The Mall program for Sunday, Jan. 19, will conclude with a special tribute to the Rev. Martin Luther King Jr.

The official celebration of the slain civil rights leader's birthday falls on Inauguration Day, Jan. 20, this year.

District officials have said King will be honored during the inaugural events and on another day — yet to be picked — after the inauguration.

Pulling together a public celebration for several hundred thousand people is a massive undertaking, said Debbie Willhite, the inauguration's co-executive director.

Working with the National Park Service, organizers have to find tents big enough to hold performers and their audiences, run power lines to the tents, protect the grass on the Mall, keep traffic from collapsing into gridlock and provide heaters, in case the weather turns bitter.

And someone has to calculate how many bathrooms is really enough.

"I'm a nut about Porta Pottis," Willhite said.

Security is much more complicated this time than for the first Clinton inauguration. After the bomb blast at the Summer Olympics, more thought has been given to safety of the crowds on the Mall. The Secret Service also has more rules this time about protecting the Clintons and the Gores. "It's different for a sitting president than for a president-elect," Willhite said.

All this before booking a single performer.

Willhite said about 80 percent of the musical acts performing on the Mall have been confirmed.

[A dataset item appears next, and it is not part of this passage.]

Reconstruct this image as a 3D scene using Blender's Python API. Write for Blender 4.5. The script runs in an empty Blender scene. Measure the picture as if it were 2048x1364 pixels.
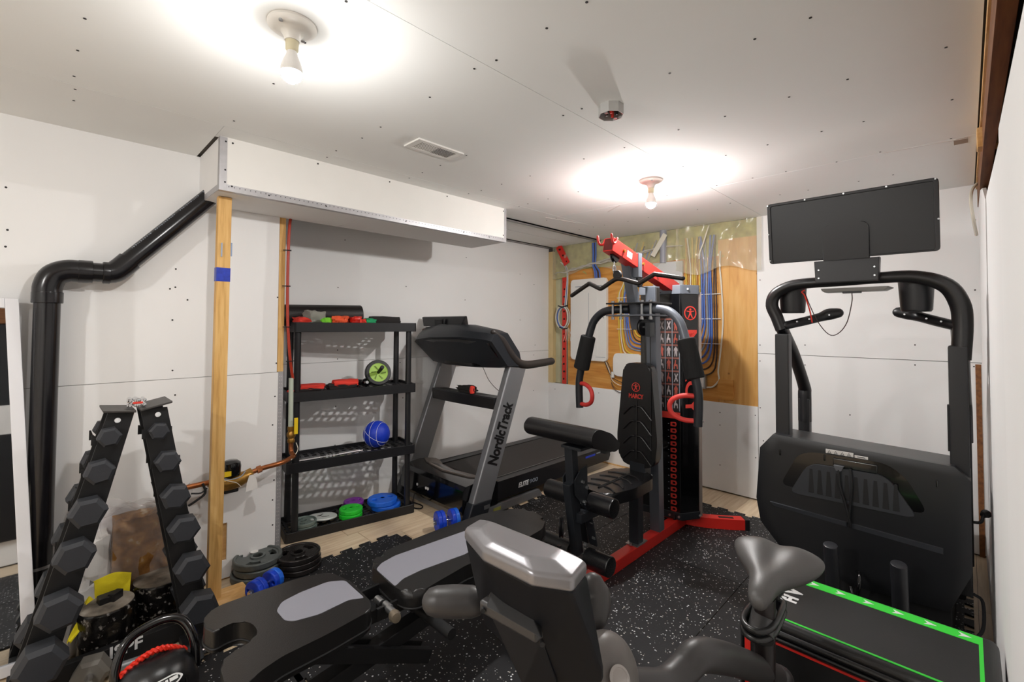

The innovation this time -- interesting thinkers and speakers addressing important issues for our country -- has proved to be more difficult.

"Putting that piece together has taken more time than if you're booking music acts," Willhite said. "The first thing they say is, `A tent?' "

After she explains to prospective speakers that this is not, in fact, a carnival sideshow, Willhite has to talk about how each speaker could tell his or her story in keeping with the inaugural theme and focus.

Now that his new Cabinet choices have been made, Clinton himself has weighed in on the programs, especially the selection of topics and speakers for the weekend on the Mall.

"The president has very strong feelings about this," Willhite said. "He's very excited about this inaugural."